* _EXERCISE PROMPT_: Copy the data exactly as it appears, and do not include any pictures.

--- Start of SOURCE EXCERPT ---

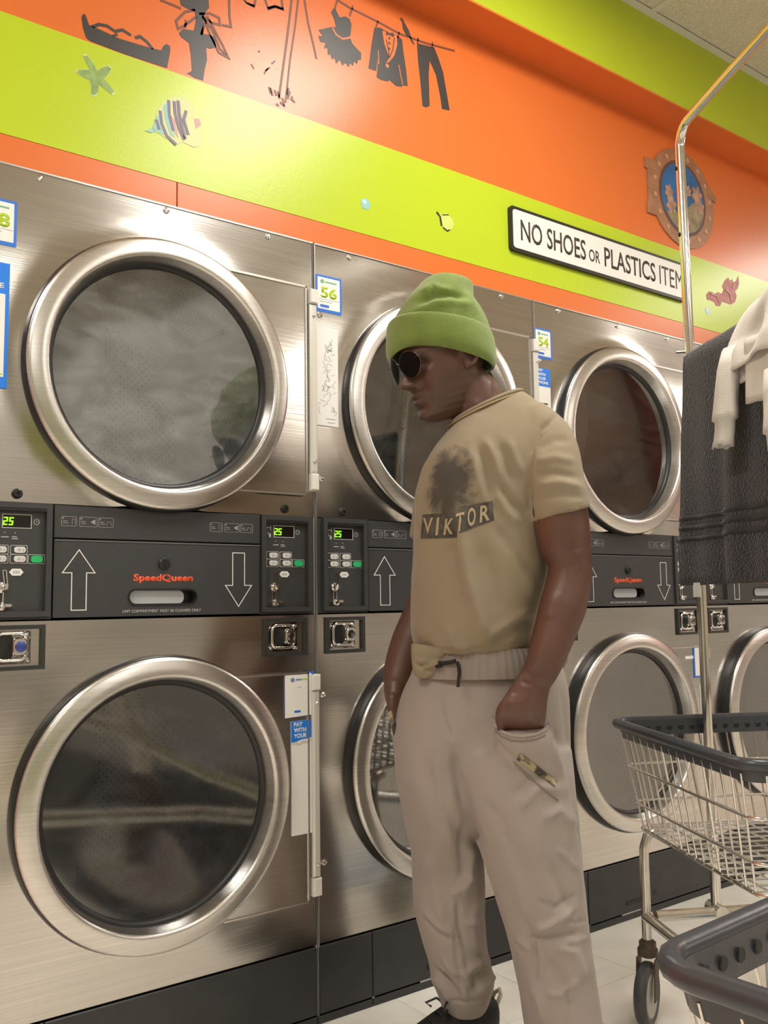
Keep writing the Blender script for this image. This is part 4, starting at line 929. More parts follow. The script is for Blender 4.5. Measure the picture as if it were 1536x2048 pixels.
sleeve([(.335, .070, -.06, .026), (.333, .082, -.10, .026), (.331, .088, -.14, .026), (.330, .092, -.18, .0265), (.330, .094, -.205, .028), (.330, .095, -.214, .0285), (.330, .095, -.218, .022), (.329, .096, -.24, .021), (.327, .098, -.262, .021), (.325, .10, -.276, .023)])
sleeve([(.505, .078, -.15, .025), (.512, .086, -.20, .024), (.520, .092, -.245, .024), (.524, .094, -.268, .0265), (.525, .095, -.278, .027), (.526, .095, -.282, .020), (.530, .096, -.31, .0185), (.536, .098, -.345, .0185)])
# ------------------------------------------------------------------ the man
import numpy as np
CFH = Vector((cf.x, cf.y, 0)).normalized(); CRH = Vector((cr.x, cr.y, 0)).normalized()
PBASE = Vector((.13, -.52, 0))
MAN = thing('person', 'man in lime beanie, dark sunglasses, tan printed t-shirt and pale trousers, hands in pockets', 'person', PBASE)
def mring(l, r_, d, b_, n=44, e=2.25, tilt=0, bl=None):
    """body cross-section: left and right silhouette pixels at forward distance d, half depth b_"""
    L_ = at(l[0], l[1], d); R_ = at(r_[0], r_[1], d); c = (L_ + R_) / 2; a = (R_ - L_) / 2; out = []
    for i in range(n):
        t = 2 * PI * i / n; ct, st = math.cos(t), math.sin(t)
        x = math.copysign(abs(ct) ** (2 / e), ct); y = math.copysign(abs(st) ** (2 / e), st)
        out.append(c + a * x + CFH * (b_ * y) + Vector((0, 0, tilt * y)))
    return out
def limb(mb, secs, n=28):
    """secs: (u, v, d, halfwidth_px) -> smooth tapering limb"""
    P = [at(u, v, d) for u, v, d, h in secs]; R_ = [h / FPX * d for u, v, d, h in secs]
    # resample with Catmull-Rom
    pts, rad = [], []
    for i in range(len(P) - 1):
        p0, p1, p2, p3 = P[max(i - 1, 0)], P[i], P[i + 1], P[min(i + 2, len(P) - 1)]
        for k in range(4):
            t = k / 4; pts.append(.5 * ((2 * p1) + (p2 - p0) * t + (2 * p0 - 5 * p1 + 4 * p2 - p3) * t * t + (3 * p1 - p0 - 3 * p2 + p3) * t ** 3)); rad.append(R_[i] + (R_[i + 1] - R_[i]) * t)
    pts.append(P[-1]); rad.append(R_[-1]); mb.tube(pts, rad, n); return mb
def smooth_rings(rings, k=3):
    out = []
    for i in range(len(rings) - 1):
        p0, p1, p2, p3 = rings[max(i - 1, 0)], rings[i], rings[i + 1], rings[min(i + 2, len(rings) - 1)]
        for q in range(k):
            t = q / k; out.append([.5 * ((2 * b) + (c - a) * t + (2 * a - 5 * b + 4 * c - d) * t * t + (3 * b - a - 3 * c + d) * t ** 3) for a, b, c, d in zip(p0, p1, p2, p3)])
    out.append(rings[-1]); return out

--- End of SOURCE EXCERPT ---

* _EXERCISE RESPONSE_:
Keep writing the Blender script for this image. This is part 4, starting at line 929. More parts follow. The script is for Blender 4.5. Measure the picture as if it were 1536x2048 pixels.
sleeve([(.335, .070, -.06, .026), (.333, .082, -.10, .026), (.331, .088, -.14, .026), (.330, .092, -.18, .0265), (.330, .094, -.205, .028), (.330, .095, -.214, .0285), (.330, .095, -.218, .022), (.329, .096, -.24, .021), (.327, .098, -.262, .021), (.325, .10, -.276, .023)])
sleeve([(.505, .078, -.15, .025), (.512, .086, -.20, .024), (.520, .092, -.245, .024), (.524, .094, -.268, .0265), (.525, .095, -.278, .027), (.526, .095, -.282, .020), (.530, .096, -.31, .0185), (.536, .098, -.345, .0185)])
# ------------------------------------------------------------------ the man
import numpy as np
CFH = Vector((cf.x, cf.y, 0)).normalized(); CRH = Vector((cr.x, cr.y, 0)).normalized()
PBASE = Vector((.13, -.52, 0))
MAN = thing('person', 'man in lime beanie, dark sunglasses, tan printed t-shirt and pale trousers, hands in pockets', 'person', PBASE)
def mring(l, r_, d, b_, n=44, e=2.25, tilt=0, bl=None):
    """body cross-section: left and right silhouette pixels at forward distance d, half depth b_"""
    L_ = at(l[0], l[1], d); R_ = at(r_[0], r_[1], d); c = (L_ + R_) / 2; a = (R_ - L_) / 2; out = []
    for i in range(n):
        t = 2 * PI * i / n; ct, st = math.cos(t), math.sin(t)
        x = math.copysign(abs(ct) ** (2 / e), ct); y = math.copysign(abs(st) ** (2 / e), st)
        out.append(c + a * x + CFH * (b_ * y) + Vector((0, 0, tilt * y)))
    return out
def limb(mb, secs, n=28):
    """secs: (u, v, d, halfwidth_px) -> smooth tapering limb"""
    P = [at(u, v, d) for u, v, d, h in secs]; R_ = [h / FPX * d for u, v, d, h in secs]
    # resample with Catmull-Rom
    pts, rad = [], []
    for i in range(len(P) - 1):
        p0, p1, p2, p3 = P[max(i - 1, 0)], P[i], P[i + 1], P[min(i + 2, len(P) - 1)]
        for k in range(4):
            t = k / 4; pts.append(.5 * ((2 * p1) + (p2 - p0) * t + (2 * p0 - 5 * p1 + 4 * p2 - p3) * t * t + (3 * p1 - p0 - 3 * p2 + p3) * t ** 3)); rad.append(R_[i] + (R_[i + 1] - R_[i]) * t)
    pts.append(P[-1]); rad.append(R_[-1]); mb.tube(pts, rad, n); return mb
def smooth_rings(rings, k=3):
    out = []
    for i in range(len(rings) - 1):
        p0, p1, p2, p3 = rings[max(i - 1, 0)], rings[i], rings[i + 1], rings[min(i + 2, len(rings) - 1)]
        for q in range(k):
            t = q / k; out.append([.5 * ((2 * b) + (c - a) * t + (2 * a - 5 * b + 4 * c - d) * t * t + (3 * b - a - 3 * c + d) * t ** 3) for a, b, c, d in zip(p0, p1, p2, p3)])
    out.append(rings[-1]); return out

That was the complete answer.